» **Exercise objective**: Reproduce each line from the records that holds "picture".

» **Rows**:
::::

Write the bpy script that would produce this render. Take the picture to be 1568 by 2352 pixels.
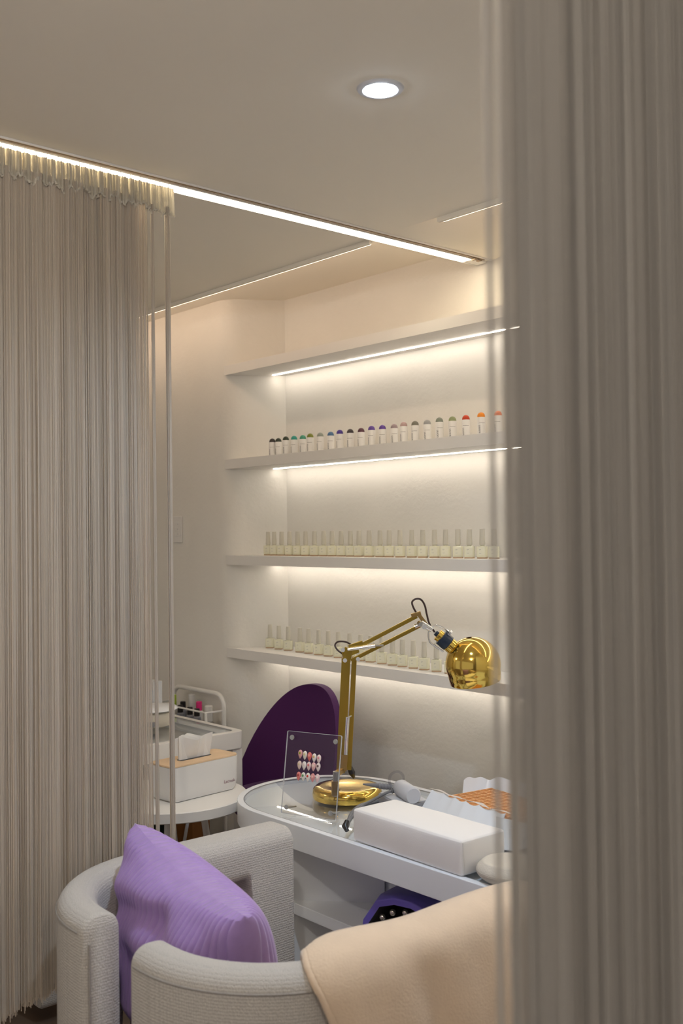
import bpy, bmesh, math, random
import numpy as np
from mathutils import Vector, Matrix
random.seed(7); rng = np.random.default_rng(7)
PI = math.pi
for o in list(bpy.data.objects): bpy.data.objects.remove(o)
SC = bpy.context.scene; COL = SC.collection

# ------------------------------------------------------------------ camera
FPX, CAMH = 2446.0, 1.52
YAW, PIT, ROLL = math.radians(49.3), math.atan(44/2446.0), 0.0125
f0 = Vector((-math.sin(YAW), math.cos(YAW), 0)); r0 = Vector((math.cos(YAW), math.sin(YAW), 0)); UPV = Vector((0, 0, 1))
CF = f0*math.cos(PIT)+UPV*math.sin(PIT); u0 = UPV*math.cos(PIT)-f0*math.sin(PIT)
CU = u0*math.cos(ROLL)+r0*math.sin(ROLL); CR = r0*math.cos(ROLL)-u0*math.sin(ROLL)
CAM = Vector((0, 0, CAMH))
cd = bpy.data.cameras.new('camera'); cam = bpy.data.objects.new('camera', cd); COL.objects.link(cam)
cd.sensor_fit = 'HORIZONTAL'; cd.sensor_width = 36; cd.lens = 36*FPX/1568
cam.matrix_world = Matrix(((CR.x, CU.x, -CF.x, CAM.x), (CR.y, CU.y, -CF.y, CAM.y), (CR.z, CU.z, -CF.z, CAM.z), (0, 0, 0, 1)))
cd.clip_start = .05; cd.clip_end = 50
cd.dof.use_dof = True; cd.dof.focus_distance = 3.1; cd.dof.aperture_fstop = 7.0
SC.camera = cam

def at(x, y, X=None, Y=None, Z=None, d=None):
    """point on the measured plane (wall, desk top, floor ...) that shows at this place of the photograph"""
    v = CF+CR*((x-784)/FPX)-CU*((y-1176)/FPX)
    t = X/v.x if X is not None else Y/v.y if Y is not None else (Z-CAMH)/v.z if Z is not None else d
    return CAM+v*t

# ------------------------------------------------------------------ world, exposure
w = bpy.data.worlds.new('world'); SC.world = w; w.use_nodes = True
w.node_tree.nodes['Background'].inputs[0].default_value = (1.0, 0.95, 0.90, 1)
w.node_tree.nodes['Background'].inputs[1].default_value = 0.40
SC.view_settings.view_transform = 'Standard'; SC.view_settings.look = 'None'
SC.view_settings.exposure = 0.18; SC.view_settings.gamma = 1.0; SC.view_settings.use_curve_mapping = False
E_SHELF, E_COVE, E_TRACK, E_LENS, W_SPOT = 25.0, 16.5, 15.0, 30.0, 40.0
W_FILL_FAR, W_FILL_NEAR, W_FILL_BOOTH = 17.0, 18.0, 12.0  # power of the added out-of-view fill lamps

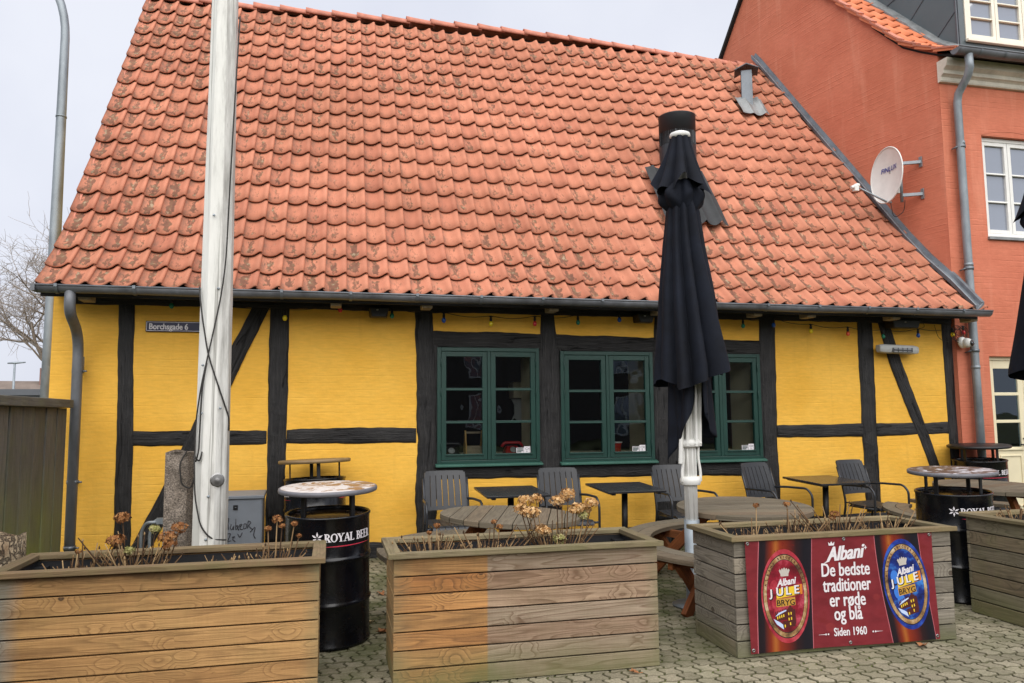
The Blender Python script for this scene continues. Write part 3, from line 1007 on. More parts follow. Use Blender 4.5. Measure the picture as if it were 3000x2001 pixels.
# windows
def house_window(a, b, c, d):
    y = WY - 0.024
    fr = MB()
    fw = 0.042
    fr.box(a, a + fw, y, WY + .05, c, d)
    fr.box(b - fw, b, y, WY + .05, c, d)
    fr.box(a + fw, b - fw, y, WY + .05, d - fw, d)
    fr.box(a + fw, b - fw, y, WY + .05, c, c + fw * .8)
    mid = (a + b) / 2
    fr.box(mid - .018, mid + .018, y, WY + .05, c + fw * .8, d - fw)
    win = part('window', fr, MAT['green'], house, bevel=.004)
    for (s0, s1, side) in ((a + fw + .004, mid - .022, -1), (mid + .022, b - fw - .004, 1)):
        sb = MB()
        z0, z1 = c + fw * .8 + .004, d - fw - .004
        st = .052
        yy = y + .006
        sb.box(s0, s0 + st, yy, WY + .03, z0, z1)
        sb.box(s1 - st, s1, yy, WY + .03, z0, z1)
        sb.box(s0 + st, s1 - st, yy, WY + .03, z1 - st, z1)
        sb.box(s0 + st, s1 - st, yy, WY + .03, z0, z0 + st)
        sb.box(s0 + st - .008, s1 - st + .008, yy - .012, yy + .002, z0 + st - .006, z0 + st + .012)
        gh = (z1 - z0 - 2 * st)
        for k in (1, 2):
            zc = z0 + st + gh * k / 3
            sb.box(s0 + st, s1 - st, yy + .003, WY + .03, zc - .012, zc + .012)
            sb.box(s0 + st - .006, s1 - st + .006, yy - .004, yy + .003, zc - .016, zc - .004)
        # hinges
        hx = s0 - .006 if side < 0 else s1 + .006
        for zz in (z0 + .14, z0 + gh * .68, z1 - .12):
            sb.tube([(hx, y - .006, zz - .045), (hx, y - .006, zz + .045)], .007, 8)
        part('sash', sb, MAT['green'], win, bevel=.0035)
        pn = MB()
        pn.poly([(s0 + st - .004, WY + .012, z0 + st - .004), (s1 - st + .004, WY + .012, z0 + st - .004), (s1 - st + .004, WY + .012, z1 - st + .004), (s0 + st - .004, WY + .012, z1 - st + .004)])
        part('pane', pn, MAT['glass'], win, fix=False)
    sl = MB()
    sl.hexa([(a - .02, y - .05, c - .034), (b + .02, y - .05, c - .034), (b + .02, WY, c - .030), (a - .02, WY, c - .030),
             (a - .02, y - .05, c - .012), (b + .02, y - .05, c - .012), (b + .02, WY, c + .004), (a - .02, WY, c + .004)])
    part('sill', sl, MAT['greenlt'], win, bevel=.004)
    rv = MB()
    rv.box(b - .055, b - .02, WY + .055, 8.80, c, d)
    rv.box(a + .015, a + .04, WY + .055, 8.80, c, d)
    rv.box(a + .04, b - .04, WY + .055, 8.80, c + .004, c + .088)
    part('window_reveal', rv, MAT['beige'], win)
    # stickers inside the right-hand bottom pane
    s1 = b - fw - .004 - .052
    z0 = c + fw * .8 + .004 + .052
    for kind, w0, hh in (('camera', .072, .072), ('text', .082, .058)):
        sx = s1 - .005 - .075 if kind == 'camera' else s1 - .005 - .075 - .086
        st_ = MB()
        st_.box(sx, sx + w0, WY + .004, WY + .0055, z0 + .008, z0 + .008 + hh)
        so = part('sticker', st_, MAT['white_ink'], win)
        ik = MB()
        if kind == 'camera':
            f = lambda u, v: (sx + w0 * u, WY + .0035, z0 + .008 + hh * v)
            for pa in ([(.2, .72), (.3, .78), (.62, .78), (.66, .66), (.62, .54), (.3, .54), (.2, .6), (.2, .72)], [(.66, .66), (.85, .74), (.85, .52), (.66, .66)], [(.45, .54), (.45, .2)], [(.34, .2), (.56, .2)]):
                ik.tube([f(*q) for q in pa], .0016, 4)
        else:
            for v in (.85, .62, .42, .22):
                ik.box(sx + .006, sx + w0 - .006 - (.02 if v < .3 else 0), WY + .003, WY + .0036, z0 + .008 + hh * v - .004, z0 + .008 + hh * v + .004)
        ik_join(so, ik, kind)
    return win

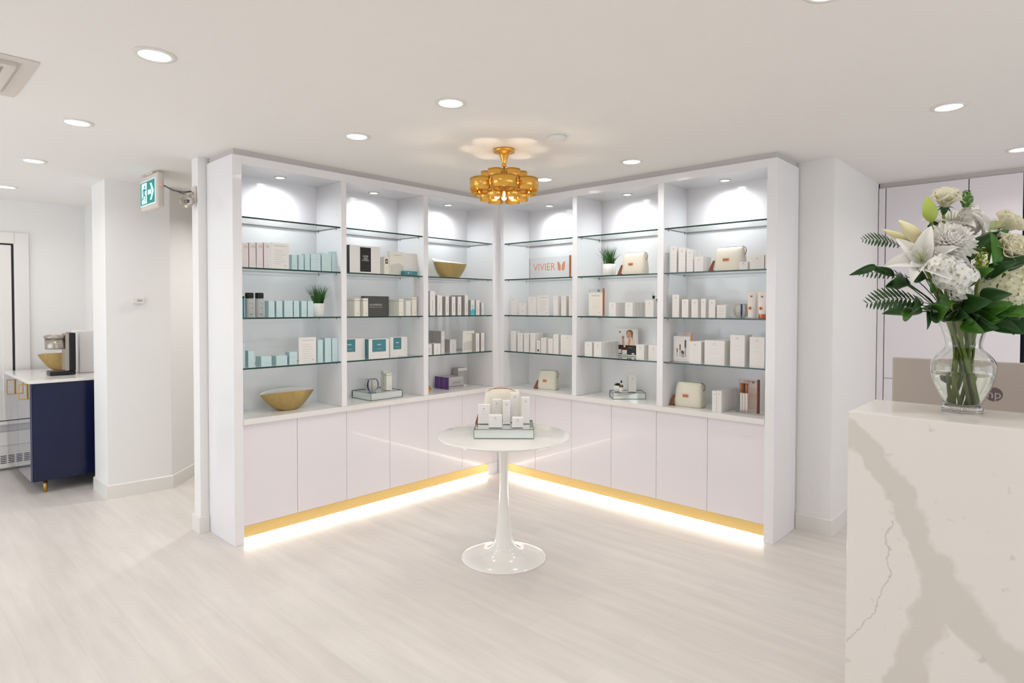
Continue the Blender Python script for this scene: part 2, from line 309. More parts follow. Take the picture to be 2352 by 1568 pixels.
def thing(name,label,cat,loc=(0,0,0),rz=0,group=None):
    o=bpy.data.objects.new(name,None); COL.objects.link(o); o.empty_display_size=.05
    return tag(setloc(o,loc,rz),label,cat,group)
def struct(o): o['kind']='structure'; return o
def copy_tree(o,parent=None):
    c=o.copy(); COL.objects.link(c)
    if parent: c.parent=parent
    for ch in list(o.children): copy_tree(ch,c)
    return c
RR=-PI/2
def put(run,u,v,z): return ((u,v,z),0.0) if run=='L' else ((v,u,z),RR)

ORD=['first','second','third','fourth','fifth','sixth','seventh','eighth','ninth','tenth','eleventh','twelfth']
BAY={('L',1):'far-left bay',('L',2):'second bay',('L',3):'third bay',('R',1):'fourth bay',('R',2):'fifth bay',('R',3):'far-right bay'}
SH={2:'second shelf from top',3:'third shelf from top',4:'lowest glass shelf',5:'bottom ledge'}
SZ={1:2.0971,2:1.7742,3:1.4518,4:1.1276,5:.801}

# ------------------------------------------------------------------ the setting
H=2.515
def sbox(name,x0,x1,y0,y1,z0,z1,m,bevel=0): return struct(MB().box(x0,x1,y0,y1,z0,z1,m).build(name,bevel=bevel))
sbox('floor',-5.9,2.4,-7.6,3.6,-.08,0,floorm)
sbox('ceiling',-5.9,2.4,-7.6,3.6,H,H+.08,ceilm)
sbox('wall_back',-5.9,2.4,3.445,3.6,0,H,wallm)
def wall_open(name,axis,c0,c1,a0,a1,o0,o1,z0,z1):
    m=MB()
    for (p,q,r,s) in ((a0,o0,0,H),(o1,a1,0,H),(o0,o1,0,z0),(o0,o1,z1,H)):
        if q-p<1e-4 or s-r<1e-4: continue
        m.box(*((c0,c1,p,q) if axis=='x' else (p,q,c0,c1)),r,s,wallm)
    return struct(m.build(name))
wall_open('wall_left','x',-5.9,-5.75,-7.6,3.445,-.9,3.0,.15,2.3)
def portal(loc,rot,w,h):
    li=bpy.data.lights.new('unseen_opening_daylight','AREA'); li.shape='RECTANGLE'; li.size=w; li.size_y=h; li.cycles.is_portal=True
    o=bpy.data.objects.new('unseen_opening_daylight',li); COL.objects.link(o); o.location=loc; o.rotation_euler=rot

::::

» **The reply**:
Write the bpy script that would produce this render. Take the picture to be 1568 by 2352 pixels.
The Blender Python script for this scene continues. Write part 3, from line 1007 on. More parts follow. Use Blender 4.5. Measure the picture as if it were 3000x2001 pixels.
Continue the Blender Python script for this scene: part 2, from line 309. More parts follow. Take the picture to be 2352 by 1568 pixels.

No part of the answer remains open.